In order to document the income of a household member, the applicant must submit the following:

  1. A copy of each household member's most recent Federal tax return; or
  2. If the applicant did not file a Federal tax return, or if the Federal tax return does not properly reflect the applicant's current income, the applicant must submit copies of consecutive pay statements for a minimum of the past month, recent Form W-2, Form SSA-1099, or statements from employer(s) on business stationery showing salary or wages paid.

Properly Filing the Form I-942

The Form I-942 must be submitted in conjunction with a completed Form N-400. If the Form I-942 is submitted without the Form N-400, it will not be adjudicated. If the Form N-400 is submitted without the Form I-942, the applicant cannot subsequently file the Form I-942.

There is no filing fee for the Form I-942 itself. However, the Form I-942 must be submitted with the $320 reduced fee and the $85 biometrics fee for the Form N-400.

There is no online version of the Form I-942. This means that if the applicant wants to request a reduced fee, he or she must file a paper Form N-400 along with the paper Form I-942.

It is crucial that the applicant sign the Form I-942. If the Form I-942 is filed for multiple members of the household, each member must sign. A legal guardian may sign for a mentally incompetent person. If the Form I-942 is not signed, the USCIS will reject it and return it to the applicant for corrections.

If the applicant is submitting any supporting documents that are in a foreign language, the applicant must include a full English translation along with a signed certification from the translator.

Common Reasons Why the Form I-942 May Be Denied

The USCIS lists several common reasons why it may deny a Form I-942. The listed reasons are as follows:

  • The form for which the Form I-942 was filed is not eligible for a reduced fee;
  • The Form I-942 was not signed by the applicant;
  • The form I-942 was not signed by all of the members of the same household filing their Forms N-400 in the same package;
  • The applicant did not provide enough evidence to establish that his or her household income qualified; and/or
  • The applicant submitted evidence that was not in English and without a certified English translation.

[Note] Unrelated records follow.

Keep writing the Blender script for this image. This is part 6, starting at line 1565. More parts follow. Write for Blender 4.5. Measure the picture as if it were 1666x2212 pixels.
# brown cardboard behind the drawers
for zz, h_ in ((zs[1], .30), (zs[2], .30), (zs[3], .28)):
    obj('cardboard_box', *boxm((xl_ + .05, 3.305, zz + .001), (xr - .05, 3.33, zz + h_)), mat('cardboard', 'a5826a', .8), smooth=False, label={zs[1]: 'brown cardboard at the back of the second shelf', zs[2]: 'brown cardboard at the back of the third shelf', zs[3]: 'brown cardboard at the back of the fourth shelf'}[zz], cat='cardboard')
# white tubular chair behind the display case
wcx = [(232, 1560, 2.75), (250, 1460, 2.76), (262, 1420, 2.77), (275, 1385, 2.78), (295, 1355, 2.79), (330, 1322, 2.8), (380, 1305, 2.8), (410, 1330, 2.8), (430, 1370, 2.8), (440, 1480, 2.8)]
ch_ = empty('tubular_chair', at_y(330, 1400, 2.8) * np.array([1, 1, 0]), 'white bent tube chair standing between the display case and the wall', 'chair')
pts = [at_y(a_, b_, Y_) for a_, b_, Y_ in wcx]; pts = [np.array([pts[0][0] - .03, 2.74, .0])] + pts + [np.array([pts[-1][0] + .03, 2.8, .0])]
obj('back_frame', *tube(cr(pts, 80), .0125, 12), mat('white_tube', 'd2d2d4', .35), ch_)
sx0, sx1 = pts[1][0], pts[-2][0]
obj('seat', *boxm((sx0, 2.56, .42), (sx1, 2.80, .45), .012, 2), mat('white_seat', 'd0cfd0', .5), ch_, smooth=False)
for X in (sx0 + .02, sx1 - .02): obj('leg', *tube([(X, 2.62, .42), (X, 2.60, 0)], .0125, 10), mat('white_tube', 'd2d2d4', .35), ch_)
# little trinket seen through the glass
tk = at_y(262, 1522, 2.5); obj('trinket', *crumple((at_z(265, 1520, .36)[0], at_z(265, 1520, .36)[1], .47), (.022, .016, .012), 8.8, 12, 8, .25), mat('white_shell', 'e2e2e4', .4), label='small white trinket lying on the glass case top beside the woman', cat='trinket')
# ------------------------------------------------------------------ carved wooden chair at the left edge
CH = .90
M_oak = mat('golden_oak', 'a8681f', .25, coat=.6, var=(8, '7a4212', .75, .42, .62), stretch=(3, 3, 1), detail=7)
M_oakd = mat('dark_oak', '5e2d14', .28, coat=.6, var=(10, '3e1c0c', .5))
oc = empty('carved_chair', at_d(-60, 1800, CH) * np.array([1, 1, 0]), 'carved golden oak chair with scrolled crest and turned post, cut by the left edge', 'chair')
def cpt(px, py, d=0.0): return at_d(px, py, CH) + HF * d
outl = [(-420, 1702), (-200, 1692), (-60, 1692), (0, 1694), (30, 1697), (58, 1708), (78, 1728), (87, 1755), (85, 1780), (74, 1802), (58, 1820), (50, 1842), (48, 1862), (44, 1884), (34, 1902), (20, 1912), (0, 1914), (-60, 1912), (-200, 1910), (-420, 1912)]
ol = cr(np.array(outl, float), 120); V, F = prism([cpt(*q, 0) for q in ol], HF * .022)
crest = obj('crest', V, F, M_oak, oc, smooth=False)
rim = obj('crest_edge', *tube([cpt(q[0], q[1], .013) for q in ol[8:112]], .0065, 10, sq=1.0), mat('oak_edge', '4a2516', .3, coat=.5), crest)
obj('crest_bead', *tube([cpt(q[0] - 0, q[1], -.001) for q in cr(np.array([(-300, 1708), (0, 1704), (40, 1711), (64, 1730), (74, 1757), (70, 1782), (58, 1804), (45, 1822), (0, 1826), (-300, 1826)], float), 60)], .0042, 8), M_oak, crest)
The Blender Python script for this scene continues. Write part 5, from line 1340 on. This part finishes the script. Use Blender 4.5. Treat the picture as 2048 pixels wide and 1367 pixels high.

If the reduced fee request is denied, the reason should be stated on the Form I-797, Notice of Action. The applicant may contact the USCIS if he or she remains unsure about the reasons for denial.

Conclusion: Form I-942, Request for Reduced Fee

The Form I-942 allows certain applicants for naturalization who would not be eligible for a fee waiver to apply for a reduced fee. In light of the recent fee increase for the Form N-400, this will be welcome news to many applicants for naturalization.

In general, an individual seeking naturalization should consult with an experienced immigration attorney for guidance through the entire process. In addition to assisting in the main naturalization application, an immigration attorney will be able to assess whether the applicant may be eligible for a reduced fee or a fee waiver based on his or her household income. Please see our website's full section on Citizenship and Naturalization to learn more [see category].

Finally, it is important to note that the applicant must be honest in his or her Form I-942 request. The Form I-942 is a request for an immigration benefit and is submitted under oath. If the applicant endeavors to procure a reduced fee through fraud or misrepresentation of a material fact, his or her entire application will be denied, and he or she may be found to be inadmissible.